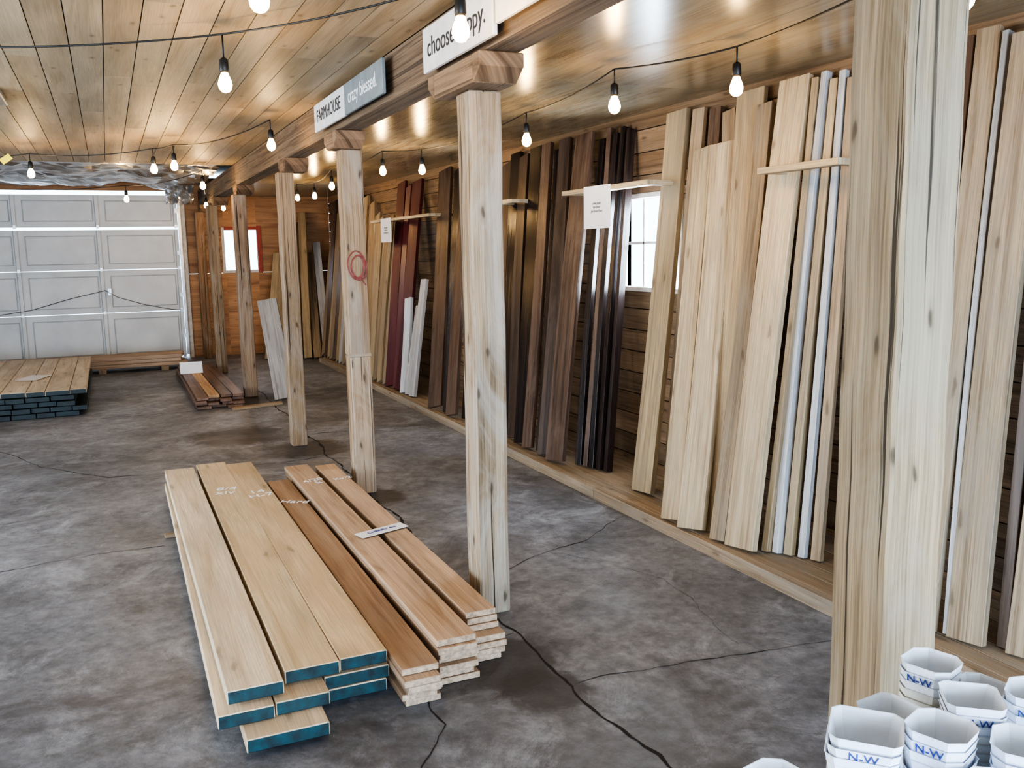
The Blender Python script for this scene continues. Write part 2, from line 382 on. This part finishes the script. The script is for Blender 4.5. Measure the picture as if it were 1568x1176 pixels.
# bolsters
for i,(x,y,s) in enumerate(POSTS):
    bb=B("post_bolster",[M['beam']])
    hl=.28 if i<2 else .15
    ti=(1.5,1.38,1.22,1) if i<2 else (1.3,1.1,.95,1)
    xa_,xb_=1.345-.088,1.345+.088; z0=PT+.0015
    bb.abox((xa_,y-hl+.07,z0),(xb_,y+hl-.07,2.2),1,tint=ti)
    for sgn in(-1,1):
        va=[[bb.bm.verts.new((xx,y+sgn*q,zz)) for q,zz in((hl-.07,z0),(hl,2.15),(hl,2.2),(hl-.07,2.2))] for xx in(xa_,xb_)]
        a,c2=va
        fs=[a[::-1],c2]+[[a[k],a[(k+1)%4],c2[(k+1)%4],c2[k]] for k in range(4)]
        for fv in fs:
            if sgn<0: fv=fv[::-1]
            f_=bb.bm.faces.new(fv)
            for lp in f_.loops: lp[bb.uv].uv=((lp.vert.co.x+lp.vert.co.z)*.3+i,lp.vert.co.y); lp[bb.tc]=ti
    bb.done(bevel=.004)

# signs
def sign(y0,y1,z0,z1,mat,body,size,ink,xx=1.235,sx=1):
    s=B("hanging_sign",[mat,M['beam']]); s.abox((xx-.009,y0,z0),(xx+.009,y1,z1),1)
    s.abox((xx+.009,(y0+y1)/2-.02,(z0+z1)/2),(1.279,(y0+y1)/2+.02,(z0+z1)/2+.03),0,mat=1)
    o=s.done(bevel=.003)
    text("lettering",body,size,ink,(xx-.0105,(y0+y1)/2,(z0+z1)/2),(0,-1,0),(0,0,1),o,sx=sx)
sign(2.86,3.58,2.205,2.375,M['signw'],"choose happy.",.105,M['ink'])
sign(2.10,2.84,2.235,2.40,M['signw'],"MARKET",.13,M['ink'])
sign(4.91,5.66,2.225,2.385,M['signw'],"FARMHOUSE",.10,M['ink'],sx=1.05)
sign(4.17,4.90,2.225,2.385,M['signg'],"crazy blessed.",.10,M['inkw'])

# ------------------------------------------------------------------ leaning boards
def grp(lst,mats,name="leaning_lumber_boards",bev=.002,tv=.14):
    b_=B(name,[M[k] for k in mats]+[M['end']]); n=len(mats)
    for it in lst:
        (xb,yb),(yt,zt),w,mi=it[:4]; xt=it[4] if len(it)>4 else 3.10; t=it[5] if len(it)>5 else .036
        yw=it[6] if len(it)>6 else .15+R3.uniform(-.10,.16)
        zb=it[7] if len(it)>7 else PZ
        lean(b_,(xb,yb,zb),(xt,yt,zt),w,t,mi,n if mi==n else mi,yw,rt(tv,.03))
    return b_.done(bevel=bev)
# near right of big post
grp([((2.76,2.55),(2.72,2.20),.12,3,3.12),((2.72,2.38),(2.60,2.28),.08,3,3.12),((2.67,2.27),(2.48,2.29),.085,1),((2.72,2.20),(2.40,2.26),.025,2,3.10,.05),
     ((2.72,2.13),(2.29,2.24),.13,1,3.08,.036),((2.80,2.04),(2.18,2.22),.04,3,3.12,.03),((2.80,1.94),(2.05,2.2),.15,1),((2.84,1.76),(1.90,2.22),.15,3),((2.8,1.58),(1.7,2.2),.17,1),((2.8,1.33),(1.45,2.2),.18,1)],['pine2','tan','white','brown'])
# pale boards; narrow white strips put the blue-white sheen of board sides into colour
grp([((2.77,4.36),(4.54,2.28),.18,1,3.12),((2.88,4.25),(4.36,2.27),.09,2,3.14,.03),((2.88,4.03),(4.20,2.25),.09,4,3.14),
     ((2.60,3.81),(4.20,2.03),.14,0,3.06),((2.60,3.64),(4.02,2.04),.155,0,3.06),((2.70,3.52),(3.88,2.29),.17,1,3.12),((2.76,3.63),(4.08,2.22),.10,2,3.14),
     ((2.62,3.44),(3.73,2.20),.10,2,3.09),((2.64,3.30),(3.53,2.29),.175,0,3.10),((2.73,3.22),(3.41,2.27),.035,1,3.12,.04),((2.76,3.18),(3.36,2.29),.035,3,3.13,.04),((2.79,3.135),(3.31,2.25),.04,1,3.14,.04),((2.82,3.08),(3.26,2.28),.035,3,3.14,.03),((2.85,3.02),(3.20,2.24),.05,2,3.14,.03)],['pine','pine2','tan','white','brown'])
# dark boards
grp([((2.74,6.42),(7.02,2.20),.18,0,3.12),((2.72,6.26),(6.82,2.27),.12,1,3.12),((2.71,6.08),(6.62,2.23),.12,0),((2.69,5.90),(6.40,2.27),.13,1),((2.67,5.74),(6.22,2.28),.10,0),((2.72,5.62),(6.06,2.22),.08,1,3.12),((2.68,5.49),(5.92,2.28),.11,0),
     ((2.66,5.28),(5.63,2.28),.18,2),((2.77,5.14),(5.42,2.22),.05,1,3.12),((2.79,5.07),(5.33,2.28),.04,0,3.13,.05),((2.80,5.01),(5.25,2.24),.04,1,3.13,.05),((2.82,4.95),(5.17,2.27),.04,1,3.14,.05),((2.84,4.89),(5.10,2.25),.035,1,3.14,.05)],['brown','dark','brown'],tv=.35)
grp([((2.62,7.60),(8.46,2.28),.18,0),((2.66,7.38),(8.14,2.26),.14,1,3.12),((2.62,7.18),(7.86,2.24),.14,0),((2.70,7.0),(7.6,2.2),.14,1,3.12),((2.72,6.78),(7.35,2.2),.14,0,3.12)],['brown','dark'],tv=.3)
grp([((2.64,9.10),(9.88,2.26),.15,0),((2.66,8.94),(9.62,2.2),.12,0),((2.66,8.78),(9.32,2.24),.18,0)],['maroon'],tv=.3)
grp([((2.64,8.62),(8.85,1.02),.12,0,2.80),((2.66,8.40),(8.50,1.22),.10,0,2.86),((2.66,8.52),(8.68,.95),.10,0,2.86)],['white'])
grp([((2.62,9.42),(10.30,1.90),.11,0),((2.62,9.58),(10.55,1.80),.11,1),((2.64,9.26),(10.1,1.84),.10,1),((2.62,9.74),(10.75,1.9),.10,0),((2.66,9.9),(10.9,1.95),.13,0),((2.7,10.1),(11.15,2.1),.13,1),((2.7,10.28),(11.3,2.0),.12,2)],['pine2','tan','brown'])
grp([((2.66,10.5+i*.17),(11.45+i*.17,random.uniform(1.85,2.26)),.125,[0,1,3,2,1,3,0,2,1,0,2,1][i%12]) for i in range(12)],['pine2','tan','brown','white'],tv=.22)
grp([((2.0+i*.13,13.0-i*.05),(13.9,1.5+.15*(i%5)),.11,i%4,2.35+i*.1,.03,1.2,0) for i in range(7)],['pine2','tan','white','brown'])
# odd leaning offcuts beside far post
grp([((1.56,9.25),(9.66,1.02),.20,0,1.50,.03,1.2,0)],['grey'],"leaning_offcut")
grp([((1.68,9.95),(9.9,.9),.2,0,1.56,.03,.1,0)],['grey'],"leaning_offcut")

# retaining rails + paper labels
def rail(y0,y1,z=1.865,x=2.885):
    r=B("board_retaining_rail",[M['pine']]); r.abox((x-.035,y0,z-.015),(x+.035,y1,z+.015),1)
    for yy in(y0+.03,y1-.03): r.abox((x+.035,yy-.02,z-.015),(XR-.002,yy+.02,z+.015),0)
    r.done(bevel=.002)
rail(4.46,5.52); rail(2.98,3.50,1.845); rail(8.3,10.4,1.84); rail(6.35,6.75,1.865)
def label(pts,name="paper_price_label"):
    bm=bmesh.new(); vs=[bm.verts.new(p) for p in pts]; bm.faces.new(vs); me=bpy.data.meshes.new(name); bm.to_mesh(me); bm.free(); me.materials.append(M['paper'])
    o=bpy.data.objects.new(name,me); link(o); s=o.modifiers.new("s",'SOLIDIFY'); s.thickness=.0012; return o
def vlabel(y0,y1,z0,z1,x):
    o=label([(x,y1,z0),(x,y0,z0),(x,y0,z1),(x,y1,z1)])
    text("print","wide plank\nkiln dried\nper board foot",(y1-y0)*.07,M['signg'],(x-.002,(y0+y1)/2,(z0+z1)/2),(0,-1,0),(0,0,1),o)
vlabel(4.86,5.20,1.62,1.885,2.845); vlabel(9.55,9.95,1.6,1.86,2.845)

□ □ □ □

Given exercise:
Please quote the lines of the material, beginning with the first and ending with the one that contains "bb.done(bevel=.004)", exactly as written and without any pictures.

Solution:
The Blender Python script for this scene continues. Write part 2, from line 382 on. This part finishes the script. The script is for Blender 4.5. Measure the picture as if it were 1568x1176 pixels.
# bolsters
for i,(x,y,s) in enumerate(POSTS):
    bb=B("post_bolster",[M['beam']])
    hl=.28 if i<2 else .15
    ti=(1.5,1.38,1.22,1) if i<2 else (1.3,1.1,.95,1)
    xa_,xb_=1.345-.088,1.345+.088; z0=PT+.0015
    bb.abox((xa_,y-hl+.07,z0),(xb_,y+hl-.07,2.2),1,tint=ti)
    for sgn in(-1,1):
        va=[[bb.bm.verts.new((xx,y+sgn*q,zz)) for q,zz in((hl-.07,z0),(hl,2.15),(hl,2.2),(hl-.07,2.2))] for xx in(xa_,xb_)]
        a,c2=va
        fs=[a[::-1],c2]+[[a[k],a[(k+1)%4],c2[(k+1)%4],c2[k]] for k in range(4)]
        for fv in fs:
            if sgn<0: fv=fv[::-1]
            f_=bb.bm.faces.new(fv)
            for lp in f_.loops: lp[bb.uv].uv=((lp.vert.co.x+lp.vert.co.z)*.3+i,lp.vert.co.y); lp[bb.tc]=ti
    bb.done(bevel=.004)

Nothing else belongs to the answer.